Committee Vice Chair Michael Whitlow thanked Biggs for opening up the discussion.

“I understand what Mr. Riebe has said about limiting our scope, but that was discussed last night at the council meeting,” Whitlow said. “Once again, people are unhappy with the idea of covering things on a piecemeal basis.”

Elie said that there are design elements the committee needs to address, whether they like the project or not. “If it does go forward, we need to have some input into it,” she said.

She asked how hedge heights were going to be addressed and enforced so that drivers can see that horses are coming and riders can see that cars are coming.

Riebe said the hedges will be along the property line, and if there is a line-of-sight issue at access points, there are engineering standards and ordinances the village can enforce to see that property owners lower them.

Meigs also asked about property owners’ entry gates. Although they will be required to open inward so they don’t interfere with the bridle path, and the entry button will be within the property line, it would still leave half of a vehicle sitting in the bridle trail while gaining entry.

“That means the entry gate would have to be moved 20 feet into the property,” Meigs said.
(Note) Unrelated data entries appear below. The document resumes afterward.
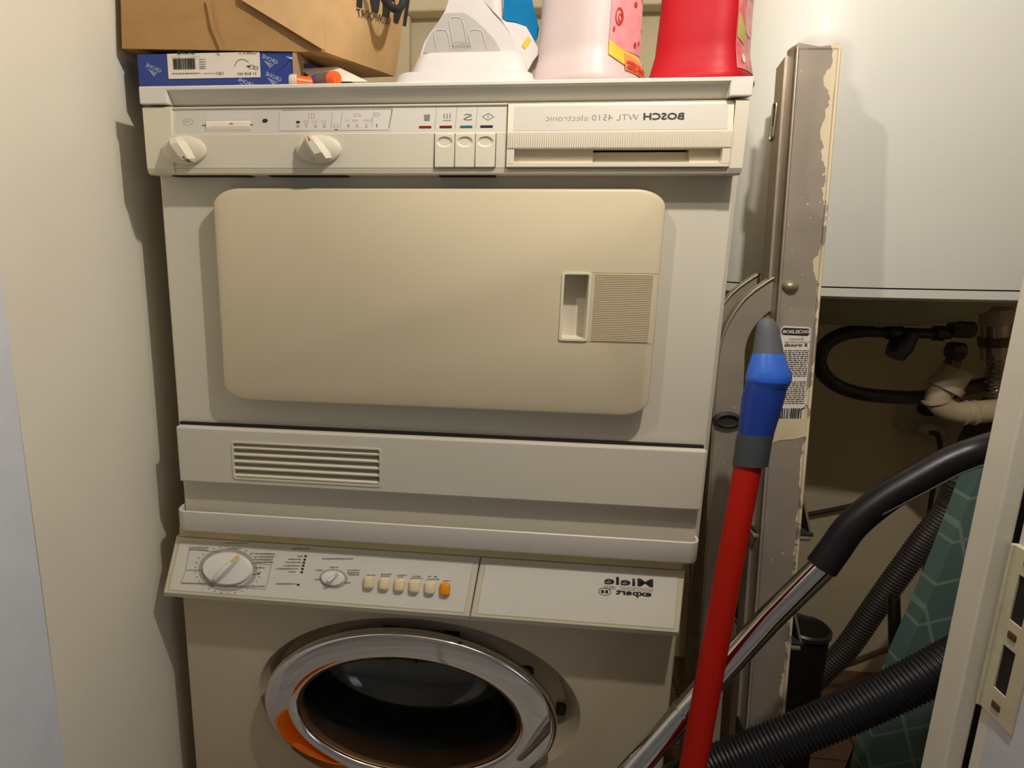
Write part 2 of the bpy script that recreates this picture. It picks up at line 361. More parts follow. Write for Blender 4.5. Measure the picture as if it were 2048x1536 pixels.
dome = [(r_, z_) for r_, z_ in ((.005, -zd*1.06), (.08, -zd*1.04), (.13, -zd), (.17, -zd*.85), (.20, -zd*.55), (.214, -zd*.2), (.215, 0))]
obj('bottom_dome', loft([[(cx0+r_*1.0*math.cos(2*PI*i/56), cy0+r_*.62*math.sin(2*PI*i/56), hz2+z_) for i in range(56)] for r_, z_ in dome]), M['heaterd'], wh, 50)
# fittings below the heater
def boltring(path, r, m, parent, name): return obj(name, tube(path, r, 12), m, parent, 40)
yp = .46
vs_ = thing('safety_valve', 'dark metal safety valve group on the pipe under the heater', 'valve', P(1800, 660, yp))
boltring([P(1700, 661, yp), P(1745, 663, yp)], .0095, M['valve'], vs_, 'hose_nut')
boltring([P(1740, 664, yp), P(1900, 668, yp)], .0085, M['valve'], vs_, 'valve_body')
boltring([P(1775, 664, yp), P(1800, 665, yp)], .0125, M['valve'], vs_, 'hex_nut')
boltring([P(1868, 666, yp), P(1885, 667, yp)], .0125, M['valve'], vs_, 'hex_nut')
obj('valve_cap', tube([P(1815, 668, yp), P(1800, 695, yp-.005), P(1790, 712, yp-.01)], [.0165, .0185, .015], 14), M['valve'], vs_, 40)
bm = tube([P(1905, 690, yp), P(1908, 725, yp)], .0095, 12); obj('drain_tail', bm, M['valve'], vs_, 40)
obj('tee_nut', tube([P(1900, 658, yp), P(1945, 660, yp)], .0135, 8), M['valve'], vs_)
obj('lower_nut', tube([P(1898, 700, yp), P(1925, 703, yp)], .014, 8), M['valve'], vs_)
obj('tail_ring', tube([P(1894, 728, yp), P(1912, 732, yp)], .012, 8), M['brass'], vs_)
hp = smoothpath([P(u, v, yp) for u, v in ((1725, 662), (1690, 667), (1655, 685), (1638, 715), (1645, 745), (1672, 770), (1715, 786), (1770, 793), (1840, 795), (1900, 784), (1960, 770), (2010, 760))], 8)
tag(obj('braided_hose', tube(hp, .0115, 12), M['braid'], smooth=60), 'dark braided water hose looping under the water heater', 'hose')
br = thing('brass_pipe', 'stacked brass and steel pipe fittings right under the heater beside the door frame', 'pipe', P(2010, 690, yp))
for nm_, u0, v0, u1, v1, r, m in (('pipe_stub', 1992, 618, 1992, 648, .022, 'pvc'), ('steel_collar', 1992, 648, 1992, 672, .021, 'pipe'), ('brass_nut', 1992, 672, 1992, 690, .024, 'brass'), ('steel_collar', 1990, 690, 1990, 716, .020, 'pipe'), ('chrome_nut', 1996, 700, 1996, 728, .016, 'pipe')):
    obj(nm_, tube([P(u0, v0, yp+.02), P(u1, v1, yp+.02)], r, 18), M[m], br, 40)
tag(obj('metal_flexible_hose', ribbed(smoothpath([P(u, v, yp-.01) for u, v in ((1999, 725), (1992, 745), (1990, 768), (2002, 790), (2030, 800))], 8), .0145, .006, .0015, 14), M['pipe'], smooth=60), 'ribbed metal flexible hose hanging down beside the door frame', 'hose')
yd = .44
dp = thing('drain_pipe', 'cream plastic drain pipe bending under the water heater', 'pipe', P(1900, 800, yd))
obj('pipe_bend', tube(smoothpath([P(u, v, yd) for u, v in ((1893, 770), (1876, 795), (1890, 815), (1925, 825), (1975, 822), (2060, 814))]+[P(2060, 814, yd)+Vector((.035, .10, -.004)), P(2060, 814, yd)+Vector((.04, .28, -.006))], 8), .0185, 16), M['pvc'], dp, 60)
obj('pipe_socket', tube([P(1915, 738, yd), P(1890, 775, yd)], [.0225, .0235], 18), M['pvc'], dp, 40)
obj('socket_collar', tube([P(1895, 768, yd), P(1887, 779, yd)], .0265, 18), M['pvc'], dp, 40)
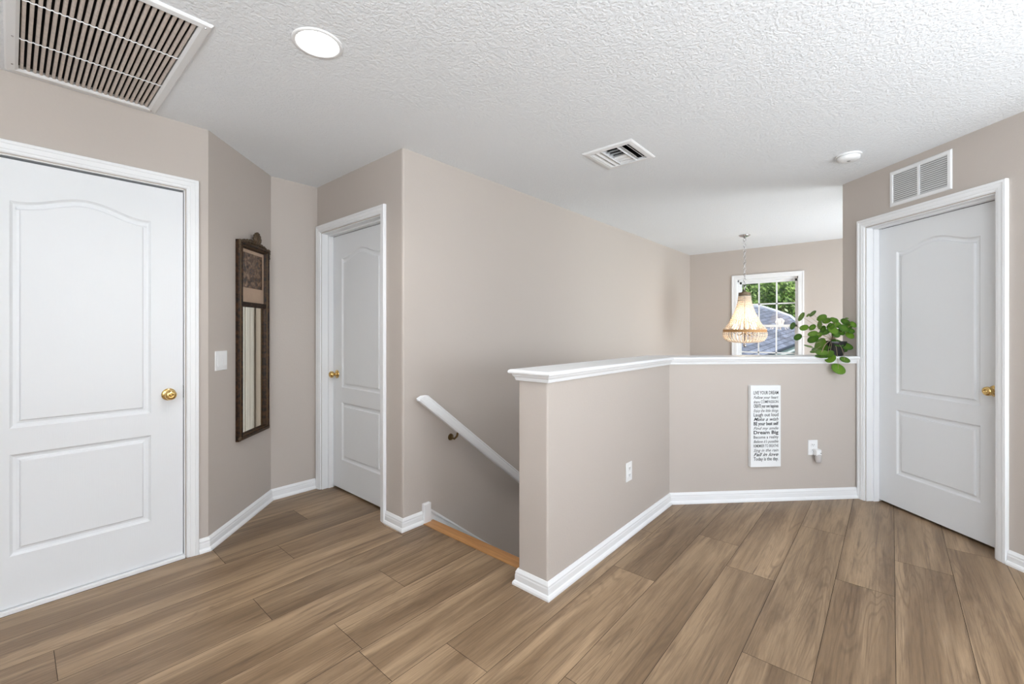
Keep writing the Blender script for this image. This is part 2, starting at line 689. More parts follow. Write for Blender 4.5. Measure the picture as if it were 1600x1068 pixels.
kd = Vector((K_[0] - G_[0], K_[1] - G_[1])).normalized()
kn = Vector((-kd.y, kd.x)) * HT
tt = math.tan(math.radians(22.5)) * HT
HP = [(XH, YH), G_, K_, (K_[0] + kn.x, K_[1] + kn.y), (G_[0] + tt, YH + HT), (XH, YH + HT)]
rr = 0.008
HPr = [(XH, YH + rr), (XH + rr * 0.3, YH + rr * 0.3), (XH + rr, YH)] + HP[1:5] + [(XH + rr, YH + HT), (XH + rr * 0.3, YH + HT - rr * 0.3), (XH, YH + HT - rr)]
prism(b, HPr, LOW, 1.060)
struct(link('wall_half', b, W))
# moulded cap on the half wall
b = bmesh.new()
capprof = [(0.0, 1.026), (0.010, 1.026), (0.013, 1.034), (0.015, 1.042), (0.022, 1.050), (0.024, 1.056), (0.024, 1.059),
           (0.033, 1.060), (0.038, 1.063), (0.040, 1.070), (0.037, 1.077), (0.030, 1.081)]
rings = []
for off, z in capprof:
    pl = [Vector(p) for p in poly_offset(HP, off)]
    pl[2] = Vector((K_[0], K_[1])) - Vector((kn.x, kn.y)).normalized() * off + kd * 0.0
    pl[3] = Vector(HP[3]) + Vector((kn.x, kn.y)).normalized() * off
    rings.append([b.verts.new((p.x, p.y, z)) for p in pl])
for r0, r1 in zip(rings, rings[1:]):
    for i in range(6):
        b.faces.new((r0[i], r0[(i + 1) % 6], r1[(i + 1) % 6], r1[i]))
b.faces.new(rings[-1])
struct(link('trim_1', b, M['trim']))

# ------------------------------------------------------------------ floor of individual planks


def clip(poly, a, b_, c):
    """keep the side a*x + b*y <= c"""
    out = []
    for i in range(len(poly)):
        p, q = poly[i - 1], poly[i]
        dp, dq = a * p[0] + b_ * p[1] - c, a * q[0] + b_ * q[1] - c
        if (dp <= 0) != (dq <= 0):
            t = dp / (dp - dq)
            out.append((p[0] + t * (q[0] - p[0]), p[1] + t * (q[1] - p[1])))
        if dq <= 0:
            out.append(q)
    return out


rng = random.Random(11)
ROWJ = {-2: 2.35, -1: 3.606, 0: 3.222, 1: 2.783, 2: 1.908, 3: 2.552, 4: 2.831, 5: 2.151, 6: 1.168, 7: 2.40, 8: 0.925, 9: 1.289,
        10: 0.757, 11: 0.113, 12: 1.041, 13: 0.772, 14: 1.319, 15: 0.5}
b = bmesh.new()
lay = b.loops.layers.float_color.new('plank')
PL, PW, Yb = 1.49, 0.2303, -0.012 - 0.2303
for k in range(-16, 17):
    ya, yb = Yb + PW * k, Yb + PW * (k + 1)
    x = ROWJ.get(k, rng.uniform(0, PL))
    x -= PL * (int((x + 3.3) / PL) + 1)
    while x < 5.2:
        colr = (rng.random(), rng.random(), rng.random(), 1)
        rect = [(x + 0.0009, ya + 0.0009), (x + PL - 0.0009, ya + 0.0009), (x + PL - 0.0009, yb - 0.0009), (x + 0.0009, yb - 0.0009)]
        for region in (((1, 0, 1.786), (0, 1, 3.66), (-1, 0, 2.05), (0, -1, 2.45)),
                       ((-1, 0, -1.786), (0, 1, YH + 0.06), (1, 1, K_[0] + K_[1] + 0.08), (0, -1, 2.45), (1, 0, 4.4), (0.6, -0.8, 3.75))):
            pg = rect
            for cl in region:
                pg = clip(pg, *cl)
                if len(pg) < 3:
                    break
            if len(pg) >= 3:
                f = b.faces.new([b.verts.new((px, py, 0)) for px, py in pg])
                for lp in f.loops:
                    lp[lay] = colr
        x += PL
for pg in ([(-2.05, -2.45), (1.786, -2.45), (1.786, 3.66), (-2.05, 3.66)],
           [(1.786, -2.45), (3.0, -2.45), (3.0, -1.25), (4.35, 0.08), (4.28, 0.24), (3.22, YH + 0.06), (1.786, YH + 0.06)]):
    lo = [b.verts.new((px, py, -0.06)) for px, py in pg]
    hi = [b.verts.new((px, py, -0.003)) for px, py in pg]
    fs = [b.faces.new(hi), b.faces.new(lo[::-1])]
    for i in range(len(pg)):
        fs.append(b.faces.new((lo[i], lo[(i + 1) % len(pg)], hi[(i + 1) % len(pg)], hi[i])))
    for f in fs:
        f.material_index = 1
struct(link('floor', b, [M['floor'], M['subfloor']]))
b = bmesh.new()
box(b, (1.9, -1.3, LOW - 0.1), (XF, YD, LOW))
struct(link('floor_foyer', b, M['floor']))

# ------------------------------------------------------------------ ceiling with its cut-outs
RG = (-0.018, 0.510, 1.955, 2.962)      # return air grille, outer
SV = (2.472, 2.832, 1.192, 1.540)       # supply vent, outer
LAMPS = [(0.818, 1.757), (-1.2, 0.6), (1.3, -1.0), (-1.0, -1.7)]  # first one is in view, the others are added fill
b = bmesh.new()


def loop_edges(b, pts, z):
    vs = [b.verts.new((x, y, z)) for x, y in pts]
    return [b.edges.new((vs[i], vs[(i + 1) % len(vs)])) for i in range(len(vs))]


def rect_pts(x0, x1, y0, y1):
    return [(x0, y0), (x1, y0), (x1, y1), (x0, y1)]


def circ(cx_, cy_, r_, n=32):
    return [(cx_ + r_ * math.cos(2 * math.pi * i / n), cy_ + r_ * math.sin(2 * math.pi * i / n)) for i in range(n)]


ed = loop_edges(b, rect_pts(-2.12, XF + 0.16, -2.52, 3.66), H)
ed += loop_edges(b, rect_pts(RG[0] + 0.03, RG[1] - 0.025, RG[2] + 0.03, RG[3] - 0.03), H)
ed += loop_edges(b, rect_pts(SV[0] + 0.03, SV[1] - 0.03, SV[2] + 0.03, SV[3] - 0.03), H)
for lx, ly in LAMPS:
    ed += loop_edges(b, circ(lx, ly, 0.078), H)
bmesh.ops.triangle_fill(b, edges=ed, use_beauty=True)
ceil = link('ceiling', b, M['ceiling'])
struct(ceil)
b = bmesh.new()
for (x0, x1, y0, y1), hh in (((RG[0] + 0.03, RG[1] - 0.025, RG[2] + 0.03, RG[3] - 0.03), 0.25), ((SV[0] + 0.03, SV[1] - 0.03, SV[2] + 0.03, SV[3] - 0.03), 0.2)):
    vs = box(b, (x0, y0, H), (x1, y1, H + hh))
    bmesh.ops.delete(b, geom=[f for f in b.faces if all(abs(v.co.z - H) < 1e-5 for v in f.verts)], context='FACES_ONLY')
o = link('duct_lining', b, M['duct_and_gap'], ceil)

# ------------------------------------------------------------------ baseboards
BB = [(0, 0), (0.024, 0), (0.024, 0.010), (0.019, 0.020), (0.014, 0.024), (0.0135, 0.050), (0.0115, 0.056), (0.012, 0.064), (0.007, 0.074), (0.004, 0.080), (0, 0.080)]


def baseboard(name, path):
    b = bmesh.new()
    sweep(b, [(p[0], p[1], 0.0) for p in path], (0, 0, 1), BB, flip=True)
    return struct(link(name, b, M['trim']))


baseboard('baseboard_left', [(D1[1] + 0.062, Y0), A_, B_, (XC - 0.019, B_[1])])
baseboard('baseboard_stair', [(XC, D2[0] - 0.068), D_, (1.789, YD)])
baseboard('baseboard_half', [(1.784, YH + HT), (XH, YH + HT), (XH, YH), G_, K_])
baseboard('baseboard_right', [on_right(D3[0] - 0.064), on_right(1.22)])
baseboard('baseboard_left_rear', [(-2.0, Y0), (D1[0] - 0.062, Y0)])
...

Elie agreed, pointing out that she had a delivery truck sitting outside her property recently waiting to gain entry, and horses on the bridle trial had to wait for the truck to get in.

Riebe said that condition exists now. “We are not going to engineer every circumstance,” he said.

Elie said the condition would be happening on a routine basis, forcing horses and riders onto the slippery pavement in order to get around vehicles, but Riebe said it is illegal to block a bridle trail.

“There are other bridle trails in Wellington,” he said, “and we’ve not seen those issues with that type of setup.”

He added that residents had asked for paving because of dust. He also pointed out that there are a variety of conflicts on the roads already with horses, golf carts, vehicles and pedestrians.

“The dust is so bad in there during the season that there are times that you cannot see down the road,” Riebe said.